• [Exercise task] Give the data below again, word for word.

>>

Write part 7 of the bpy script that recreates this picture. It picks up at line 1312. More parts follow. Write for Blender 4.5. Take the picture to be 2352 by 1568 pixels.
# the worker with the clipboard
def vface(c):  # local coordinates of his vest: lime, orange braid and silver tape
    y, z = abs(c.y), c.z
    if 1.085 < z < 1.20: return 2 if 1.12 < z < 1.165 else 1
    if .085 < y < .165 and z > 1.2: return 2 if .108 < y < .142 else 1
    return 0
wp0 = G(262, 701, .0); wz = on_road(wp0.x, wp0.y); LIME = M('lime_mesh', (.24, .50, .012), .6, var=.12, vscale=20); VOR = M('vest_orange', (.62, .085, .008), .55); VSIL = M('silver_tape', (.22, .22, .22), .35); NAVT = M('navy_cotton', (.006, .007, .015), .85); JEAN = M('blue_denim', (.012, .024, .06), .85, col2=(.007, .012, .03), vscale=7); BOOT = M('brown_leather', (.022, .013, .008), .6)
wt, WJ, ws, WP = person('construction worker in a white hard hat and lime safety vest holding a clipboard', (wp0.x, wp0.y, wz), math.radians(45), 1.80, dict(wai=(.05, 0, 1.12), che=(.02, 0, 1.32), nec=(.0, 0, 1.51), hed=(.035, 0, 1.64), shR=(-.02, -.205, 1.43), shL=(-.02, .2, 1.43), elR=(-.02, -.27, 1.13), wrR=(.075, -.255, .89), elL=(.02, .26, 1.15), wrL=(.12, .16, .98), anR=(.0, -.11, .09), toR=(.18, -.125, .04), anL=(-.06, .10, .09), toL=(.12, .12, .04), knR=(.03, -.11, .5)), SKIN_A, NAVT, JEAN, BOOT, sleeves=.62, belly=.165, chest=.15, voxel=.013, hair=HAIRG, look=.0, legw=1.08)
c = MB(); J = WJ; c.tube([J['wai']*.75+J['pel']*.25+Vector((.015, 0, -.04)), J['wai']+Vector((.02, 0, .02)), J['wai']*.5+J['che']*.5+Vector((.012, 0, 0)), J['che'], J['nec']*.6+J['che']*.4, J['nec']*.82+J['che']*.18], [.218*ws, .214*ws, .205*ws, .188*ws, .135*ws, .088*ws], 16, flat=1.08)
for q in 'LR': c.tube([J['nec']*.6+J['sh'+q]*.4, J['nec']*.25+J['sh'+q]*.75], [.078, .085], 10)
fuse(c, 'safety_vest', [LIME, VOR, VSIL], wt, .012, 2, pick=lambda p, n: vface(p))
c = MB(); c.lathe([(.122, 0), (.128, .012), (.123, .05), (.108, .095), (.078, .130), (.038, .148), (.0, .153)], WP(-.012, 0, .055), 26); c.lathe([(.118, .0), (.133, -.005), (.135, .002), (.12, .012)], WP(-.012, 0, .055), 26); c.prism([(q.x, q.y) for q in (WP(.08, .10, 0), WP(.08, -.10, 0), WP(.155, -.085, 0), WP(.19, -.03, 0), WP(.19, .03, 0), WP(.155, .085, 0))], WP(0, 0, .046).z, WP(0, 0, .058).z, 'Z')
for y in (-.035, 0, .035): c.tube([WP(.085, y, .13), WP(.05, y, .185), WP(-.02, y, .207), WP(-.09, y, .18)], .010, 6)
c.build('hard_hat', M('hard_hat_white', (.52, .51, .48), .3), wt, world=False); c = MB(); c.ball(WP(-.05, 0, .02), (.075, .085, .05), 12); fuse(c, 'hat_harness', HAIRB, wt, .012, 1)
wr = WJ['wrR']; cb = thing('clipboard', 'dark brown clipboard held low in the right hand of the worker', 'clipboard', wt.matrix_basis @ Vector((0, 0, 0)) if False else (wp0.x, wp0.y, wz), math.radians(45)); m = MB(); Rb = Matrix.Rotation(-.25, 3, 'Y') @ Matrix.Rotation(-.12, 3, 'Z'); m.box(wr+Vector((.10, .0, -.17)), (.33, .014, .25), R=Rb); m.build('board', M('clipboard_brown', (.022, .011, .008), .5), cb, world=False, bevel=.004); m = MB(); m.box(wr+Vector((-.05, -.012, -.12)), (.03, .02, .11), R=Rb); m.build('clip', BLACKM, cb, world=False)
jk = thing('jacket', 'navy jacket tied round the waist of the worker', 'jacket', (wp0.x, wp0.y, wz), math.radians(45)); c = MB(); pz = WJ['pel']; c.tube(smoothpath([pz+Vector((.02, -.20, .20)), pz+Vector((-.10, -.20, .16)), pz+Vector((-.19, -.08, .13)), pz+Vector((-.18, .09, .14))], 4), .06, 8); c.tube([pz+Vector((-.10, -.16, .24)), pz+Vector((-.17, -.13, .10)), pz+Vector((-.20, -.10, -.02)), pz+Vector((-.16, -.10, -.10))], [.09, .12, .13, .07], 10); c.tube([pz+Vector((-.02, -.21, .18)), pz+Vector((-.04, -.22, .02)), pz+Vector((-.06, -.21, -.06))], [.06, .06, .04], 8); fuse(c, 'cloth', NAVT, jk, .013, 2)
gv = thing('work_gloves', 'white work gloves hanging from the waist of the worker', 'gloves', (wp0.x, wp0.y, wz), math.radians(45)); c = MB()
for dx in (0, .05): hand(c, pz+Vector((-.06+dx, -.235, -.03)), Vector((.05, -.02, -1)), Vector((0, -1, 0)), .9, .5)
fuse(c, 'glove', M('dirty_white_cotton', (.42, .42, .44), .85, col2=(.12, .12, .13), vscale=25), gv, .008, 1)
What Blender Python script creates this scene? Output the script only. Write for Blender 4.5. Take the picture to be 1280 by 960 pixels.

<<

• [Task response]
Write part 7 of the bpy script that recreates this picture. It picks up at line 1312. More parts follow. Write for Blender 4.5. Take the picture to be 2352 by 1568 pixels.
# the worker with the clipboard
def vface(c):  # local coordinates of his vest: lime, orange braid and silver tape
    y, z = abs(c.y), c.z
    if 1.085 < z < 1.20: return 2 if 1.12 < z < 1.165 else 1
    if .085 < y < .165 and z > 1.2: return 2 if .108 < y < .142 else 1
    return 0
wp0 = G(262, 701, .0); wz = on_road(wp0.x, wp0.y); LIME = M('lime_mesh', (.24, .50, .012), .6, var=.12, vscale=20); VOR = M('vest_orange', (.62, .085, .008), .55); VSIL = M('silver_tape', (.22, .22, .22), .35); NAVT = M('navy_cotton', (.006, .007, .015), .85); JEAN = M('blue_denim', (.012, .024, .06), .85, col2=(.007, .012, .03), vscale=7); BOOT = M('brown_leather', (.022, .013, .008), .6)
wt, WJ, ws, WP = person('construction worker in a white hard hat and lime safety vest holding a clipboard', (wp0.x, wp0.y, wz), math.radians(45), 1.80, dict(wai=(.05, 0, 1.12), che=(.02, 0, 1.32), nec=(.0, 0, 1.51), hed=(.035, 0, 1.64), shR=(-.02, -.205, 1.43), shL=(-.02, .2, 1.43), elR=(-.02, -.27, 1.13), wrR=(.075, -.255, .89), elL=(.02, .26, 1.15), wrL=(.12, .16, .98), anR=(.0, -.11, .09), toR=(.18, -.125, .04), anL=(-.06, .10, .09), toL=(.12, .12, .04), knR=(.03, -.11, .5)), SKIN_A, NAVT, JEAN, BOOT, sleeves=.62, belly=.165, chest=.15, voxel=.013, hair=HAIRG, look=.0, legw=1.08)
c = MB(); J = WJ; c.tube([J['wai']*.75+J['pel']*.25+Vector((.015, 0, -.04)), J['wai']+Vector((.02, 0, .02)), J['wai']*.5+J['che']*.5+Vector((.012, 0, 0)), J['che'], J['nec']*.6+J['che']*.4, J['nec']*.82+J['che']*.18], [.218*ws, .214*ws, .205*ws, .188*ws, .135*ws, .088*ws], 16, flat=1.08)
for q in 'LR': c.tube([J['nec']*.6+J['sh'+q]*.4, J['nec']*.25+J['sh'+q]*.75], [.078, .085], 10)
fuse(c, 'safety_vest', [LIME, VOR, VSIL], wt, .012, 2, pick=lambda p, n: vface(p))
c = MB(); c.lathe([(.122, 0), (.128, .012), (.123, .05), (.108, .095), (.078, .130), (.038, .148), (.0, .153)], WP(-.012, 0, .055), 26); c.lathe([(.118, .0), (.133, -.005), (.135, .002), (.12, .012)], WP(-.012, 0, .055), 26); c.prism([(q.x, q.y) for q in (WP(.08, .10, 0), WP(.08, -.10, 0), WP(.155, -.085, 0), WP(.19, -.03, 0), WP(.19, .03, 0), WP(.155, .085, 0))], WP(0, 0, .046).z, WP(0, 0, .058).z, 'Z')
for y in (-.035, 0, .035): c.tube([WP(.085, y, .13), WP(.05, y, .185), WP(-.02, y, .207), WP(-.09, y, .18)], .010, 6)
c.build('hard_hat', M('hard_hat_white', (.52, .51, .48), .3), wt, world=False); c = MB(); c.ball(WP(-.05, 0, .02), (.075, .085, .05), 12); fuse(c, 'hat_harness', HAIRB, wt, .012, 1)
wr = WJ['wrR']; cb = thing('clipboard', 'dark brown clipboard held low in the right hand of the worker', 'clipboard', wt.matrix_basis @ Vector((0, 0, 0)) if False else (wp0.x, wp0.y, wz), math.radians(45)); m = MB(); Rb = Matrix.Rotation(-.25, 3, 'Y') @ Matrix.Rotation(-.12, 3, 'Z'); m.box(wr+Vector((.10, .0, -.17)), (.33, .014, .25), R=Rb); m.build('board', M('clipboard_brown', (.022, .011, .008), .5), cb, world=False, bevel=.004); m = MB(); m.box(wr+Vector((-.05, -.012, -.12)), (.03, .02, .11), R=Rb); m.build('clip', BLACKM, cb, world=False)
jk = thing('jacket', 'navy jacket tied round the waist of the worker', 'jacket', (wp0.x, wp0.y, wz), math.radians(45)); c = MB(); pz = WJ['pel']; c.tube(smoothpath([pz+Vector((.02, -.20, .20)), pz+Vector((-.10, -.20, .16)), pz+Vector((-.19, -.08, .13)), pz+Vector((-.18, .09, .14))], 4), .06, 8); c.tube([pz+Vector((-.10, -.16, .24)), pz+Vector((-.17, -.13, .10)), pz+Vector((-.20, -.10, -.02)), pz+Vector((-.16, -.10, -.10))], [.09, .12, .13, .07], 10); c.tube([pz+Vector((-.02, -.21, .18)), pz+Vector((-.04, -.22, .02)), pz+Vector((-.06, -.21, -.06))], [.06, .06, .04], 8); fuse(c, 'cloth', NAVT, jk, .013, 2)
gv = thing('work_gloves', 'white work gloves hanging from the waist of the worker', 'gloves', (wp0.x, wp0.y, wz), math.radians(45)); c = MB()
for dx in (0, .05): hand(c, pz+Vector((-.06+dx, -.235, -.03)), Vector((.05, -.02, -1)), Vector((0, -1, 0)), .9, .5)
fuse(c, 'glove', M('dirty_white_cotton', (.42, .42, .44), .85, col2=(.12, .12, .13), vscale=25), gv, .008, 1)
What Blender Python script creates this scene? Output the script only. Write for Blender 4.5. Take the picture to be 1280 by 960 pixels.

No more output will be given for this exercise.